A lot of people are living in the state of fight, flight, or freeze mode, right? They’re just in that state all the time. And the body’s not prepared for that. The body’s prepared for that in short bursts – like when there’s a tiger coming at you – but not necessarily for every single day.
So there are all kinds of really great practices out there that can help you get your body back into a state of relaxation – breathing practices, yoga, meditation, Tai chi. And taking care of the body, the breath, the food that you eat – it’s all a huge part of that resilience.
Regarding the mind, take a look at how much doom-scrolling you’re doing. Let’s say we have 10,000 thoughts a day, and 2,000 of them are about, “Oh, I think I’ll brush my teeth now,” or “I’m going to go wear this outfit,” or whatever … 2,000 thoughts a day are about what you do in your regular everyday life. If the 8,000 thoughts that are left are all about what’s wrong, all about the grief and the suffering and the pain and the anguish and the fear, then that leaves no time or energy for new ways of thinking, no creativity, no self-care. So what we suggest is cut that 8,000 down to 2,000. You’re not putting your head in the sand – you can still stay on top of those issues that really concern you. But then take that 6,000 thoughts that you have left and see what you can do with them, who you can reach out to, who you can be creative with.

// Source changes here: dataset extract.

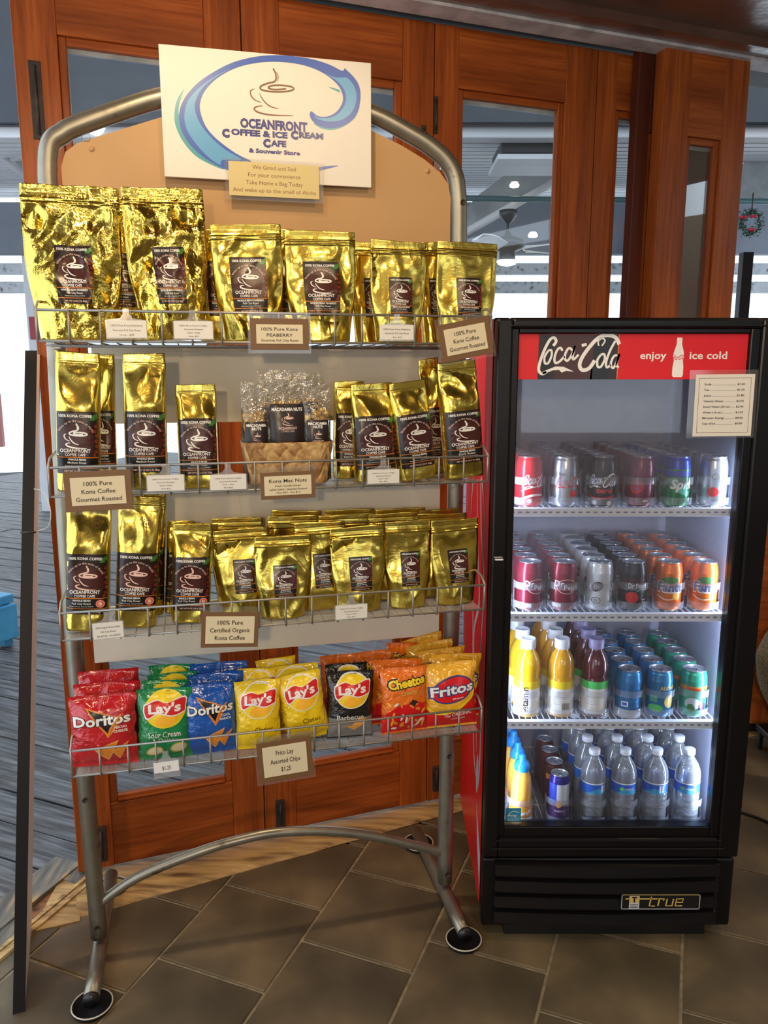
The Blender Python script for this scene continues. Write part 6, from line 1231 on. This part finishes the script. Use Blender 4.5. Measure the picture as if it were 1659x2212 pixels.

For spirit, we really promote contemplative practices. There are all kinds of ways to be in a state of ease in your mind – stepping out of the everyday thoughts and rumination that a lot of people experience. So finding a teacher or a community or a group or even making a pact with yourself that every Sunday morning you’re going to pack a lunch and go out into nature and sit under your favorite tree with a journal. And just allow that time for you to really resonate with what’s bubbling up from you from your heart, as opposed to what’s coming at you from the radio and the social media and your emails and your work and so on. Just get out of your head, into your heart, into nature, and find a way to let all of the thoughts go so that new ideas, new ways of being, creativity, all of that can bubble up.
There are a lot of people who don’t know how to identify what they’re feeling about climate change. We have something called a Climate Emotions Wheel, which Climate Mental Health Network developed. And it’s just a way for people to look at this wheel and point to what they’re feeling: like, “Oh, yeah, I’m feeling despair. I’m feeling betrayed.” And at a recent conference, we asked people, “How does climate change make you feel?” And there were many people who couldn’t get past the word “anger.” Or they couldn’t get past the word “frustrated.”


A lot of times people have not been taught how to recognize what their heart is really telling them about how they feel. And so we encourage people to journal, just free form – get into a meditative state. “How am I feeling? What is my body telling me? How is my response when I come back from doing a certain activity? – am I pissy to the dog or do I feel joyful and happy?”
Then find somebody to talk to about it. It could be a peer. It could be a mental health professional. It could be other people within the environmental community. Preventing burnout and overwhelm – the only way that’s going to happen if people feel resourced, they feel joyful, they have great relationships even outside the realm of their environmental activism. That’s the only way they can sustain the work that they do.